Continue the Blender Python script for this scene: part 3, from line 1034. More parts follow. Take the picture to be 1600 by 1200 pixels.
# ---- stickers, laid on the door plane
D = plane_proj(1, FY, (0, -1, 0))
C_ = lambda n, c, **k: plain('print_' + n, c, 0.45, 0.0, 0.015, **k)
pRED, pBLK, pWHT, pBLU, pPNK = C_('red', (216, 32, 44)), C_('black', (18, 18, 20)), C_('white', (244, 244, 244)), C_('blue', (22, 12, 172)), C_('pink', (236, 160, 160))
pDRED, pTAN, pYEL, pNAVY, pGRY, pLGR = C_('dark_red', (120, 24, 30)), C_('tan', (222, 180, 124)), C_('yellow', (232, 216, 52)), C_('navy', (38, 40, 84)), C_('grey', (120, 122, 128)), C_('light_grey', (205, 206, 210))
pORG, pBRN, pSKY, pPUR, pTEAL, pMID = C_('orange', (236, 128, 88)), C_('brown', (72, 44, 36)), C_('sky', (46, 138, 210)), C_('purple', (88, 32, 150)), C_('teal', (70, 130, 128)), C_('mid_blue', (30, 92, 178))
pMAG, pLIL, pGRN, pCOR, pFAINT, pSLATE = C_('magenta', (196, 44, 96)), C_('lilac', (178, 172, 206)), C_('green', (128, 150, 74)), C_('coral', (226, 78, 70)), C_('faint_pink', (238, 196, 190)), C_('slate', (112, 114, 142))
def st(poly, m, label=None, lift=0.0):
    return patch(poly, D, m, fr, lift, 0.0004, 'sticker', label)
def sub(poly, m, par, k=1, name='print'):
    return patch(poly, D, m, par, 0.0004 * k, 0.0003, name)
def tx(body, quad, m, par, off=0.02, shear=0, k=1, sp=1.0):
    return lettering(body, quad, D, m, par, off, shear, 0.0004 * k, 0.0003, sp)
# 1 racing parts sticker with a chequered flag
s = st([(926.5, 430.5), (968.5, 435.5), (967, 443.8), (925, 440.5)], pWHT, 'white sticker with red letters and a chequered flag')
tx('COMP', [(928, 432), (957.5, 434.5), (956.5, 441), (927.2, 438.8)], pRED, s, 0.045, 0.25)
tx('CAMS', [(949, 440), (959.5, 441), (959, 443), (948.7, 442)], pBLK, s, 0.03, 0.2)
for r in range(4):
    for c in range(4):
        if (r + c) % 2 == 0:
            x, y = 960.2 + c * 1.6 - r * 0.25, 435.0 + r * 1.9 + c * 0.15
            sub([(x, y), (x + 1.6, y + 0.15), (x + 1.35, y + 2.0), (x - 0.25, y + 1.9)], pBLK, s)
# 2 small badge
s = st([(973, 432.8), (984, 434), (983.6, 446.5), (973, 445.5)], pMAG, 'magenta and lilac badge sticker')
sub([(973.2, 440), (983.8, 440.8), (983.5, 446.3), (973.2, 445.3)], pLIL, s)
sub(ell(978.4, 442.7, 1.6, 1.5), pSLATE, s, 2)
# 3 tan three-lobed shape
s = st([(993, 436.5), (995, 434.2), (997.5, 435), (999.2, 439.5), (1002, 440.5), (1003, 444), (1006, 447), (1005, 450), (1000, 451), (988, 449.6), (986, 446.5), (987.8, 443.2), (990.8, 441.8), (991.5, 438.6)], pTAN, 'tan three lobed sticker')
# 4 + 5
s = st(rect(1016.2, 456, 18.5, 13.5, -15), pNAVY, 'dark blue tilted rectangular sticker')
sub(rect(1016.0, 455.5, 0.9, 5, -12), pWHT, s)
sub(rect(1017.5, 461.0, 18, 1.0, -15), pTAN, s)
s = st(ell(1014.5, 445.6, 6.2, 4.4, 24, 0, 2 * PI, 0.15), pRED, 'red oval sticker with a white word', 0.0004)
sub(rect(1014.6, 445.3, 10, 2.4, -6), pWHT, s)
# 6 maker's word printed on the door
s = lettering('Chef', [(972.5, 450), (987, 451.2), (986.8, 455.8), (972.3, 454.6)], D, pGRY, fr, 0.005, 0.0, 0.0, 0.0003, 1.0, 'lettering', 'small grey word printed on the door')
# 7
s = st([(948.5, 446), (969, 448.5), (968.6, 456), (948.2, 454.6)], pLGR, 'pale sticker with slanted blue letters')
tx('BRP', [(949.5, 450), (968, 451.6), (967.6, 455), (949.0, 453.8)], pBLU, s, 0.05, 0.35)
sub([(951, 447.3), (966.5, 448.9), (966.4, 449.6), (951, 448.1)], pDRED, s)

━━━

Required task :: Write the whole listing out again. Keep every line exactly as it is.

Answer to this problem ::
Continue the Blender Python script for this scene: part 3, from line 1034. More parts follow. Take the picture to be 1600 by 1200 pixels.
# ---- stickers, laid on the door plane
D = plane_proj(1, FY, (0, -1, 0))
C_ = lambda n, c, **k: plain('print_' + n, c, 0.45, 0.0, 0.015, **k)
pRED, pBLK, pWHT, pBLU, pPNK = C_('red', (216, 32, 44)), C_('black', (18, 18, 20)), C_('white', (244, 244, 244)), C_('blue', (22, 12, 172)), C_('pink', (236, 160, 160))
pDRED, pTAN, pYEL, pNAVY, pGRY, pLGR = C_('dark_red', (120, 24, 30)), C_('tan', (222, 180, 124)), C_('yellow', (232, 216, 52)), C_('navy', (38, 40, 84)), C_('grey', (120, 122, 128)), C_('light_grey', (205, 206, 210))
pORG, pBRN, pSKY, pPUR, pTEAL, pMID = C_('orange', (236, 128, 88)), C_('brown', (72, 44, 36)), C_('sky', (46, 138, 210)), C_('purple', (88, 32, 150)), C_('teal', (70, 130, 128)), C_('mid_blue', (30, 92, 178))
pMAG, pLIL, pGRN, pCOR, pFAINT, pSLATE = C_('magenta', (196, 44, 96)), C_('lilac', (178, 172, 206)), C_('green', (128, 150, 74)), C_('coral', (226, 78, 70)), C_('faint_pink', (238, 196, 190)), C_('slate', (112, 114, 142))
def st(poly, m, label=None, lift=0.0):
    return patch(poly, D, m, fr, lift, 0.0004, 'sticker', label)
def sub(poly, m, par, k=1, name='print'):
    return patch(poly, D, m, par, 0.0004 * k, 0.0003, name)
def tx(body, quad, m, par, off=0.02, shear=0, k=1, sp=1.0):
    return lettering(body, quad, D, m, par, off, shear, 0.0004 * k, 0.0003, sp)
# 1 racing parts sticker with a chequered flag
s = st([(926.5, 430.5), (968.5, 435.5), (967, 443.8), (925, 440.5)], pWHT, 'white sticker with red letters and a chequered flag')
tx('COMP', [(928, 432), (957.5, 434.5), (956.5, 441), (927.2, 438.8)], pRED, s, 0.045, 0.25)
tx('CAMS', [(949, 440), (959.5, 441), (959, 443), (948.7, 442)], pBLK, s, 0.03, 0.2)
for r in range(4):
    for c in range(4):
        if (r + c) % 2 == 0:
            x, y = 960.2 + c * 1.6 - r * 0.25, 435.0 + r * 1.9 + c * 0.15
            sub([(x, y), (x + 1.6, y + 0.15), (x + 1.35, y + 2.0), (x - 0.25, y + 1.9)], pBLK, s)
# 2 small badge
s = st([(973, 432.8), (984, 434), (983.6, 446.5), (973, 445.5)], pMAG, 'magenta and lilac badge sticker')
sub([(973.2, 440), (983.8, 440.8), (983.5, 446.3), (973.2, 445.3)], pLIL, s)
sub(ell(978.4, 442.7, 1.6, 1.5), pSLATE, s, 2)
# 3 tan three-lobed shape
s = st([(993, 436.5), (995, 434.2), (997.5, 435), (999.2, 439.5), (1002, 440.5), (1003, 444), (1006, 447), (1005, 450), (1000, 451), (988, 449.6), (986, 446.5), (987.8, 443.2), (990.8, 441.8), (991.5, 438.6)], pTAN, 'tan three lobed sticker')
# 4 + 5
s = st(rect(1016.2, 456, 18.5, 13.5, -15), pNAVY, 'dark blue tilted rectangular sticker')
sub(rect(1016.0, 455.5, 0.9, 5, -12), pWHT, s)
sub(rect(1017.5, 461.0, 18, 1.0, -15), pTAN, s)
s = st(ell(1014.5, 445.6, 6.2, 4.4, 24, 0, 2 * PI, 0.15), pRED, 'red oval sticker with a white word', 0.0004)
sub(rect(1014.6, 445.3, 10, 2.4, -6), pWHT, s)
# 6 maker's word printed on the door
s = lettering('Chef', [(972.5, 450), (987, 451.2), (986.8, 455.8), (972.3, 454.6)], D, pGRY, fr, 0.005, 0.0, 0.0, 0.0003, 1.0, 'lettering', 'small grey word printed on the door')
# 7
s = st([(948.5, 446), (969, 448.5), (968.6, 456), (948.2, 454.6)], pLGR, 'pale sticker with slanted blue letters')
tx('BRP', [(949.5, 450), (968, 451.6), (967.6, 455), (949.0, 453.8)], pBLU, s, 0.05, 0.35)
sub([(951, 447.3), (966.5, 448.9), (966.4, 449.6), (951, 448.1)], pDRED, s)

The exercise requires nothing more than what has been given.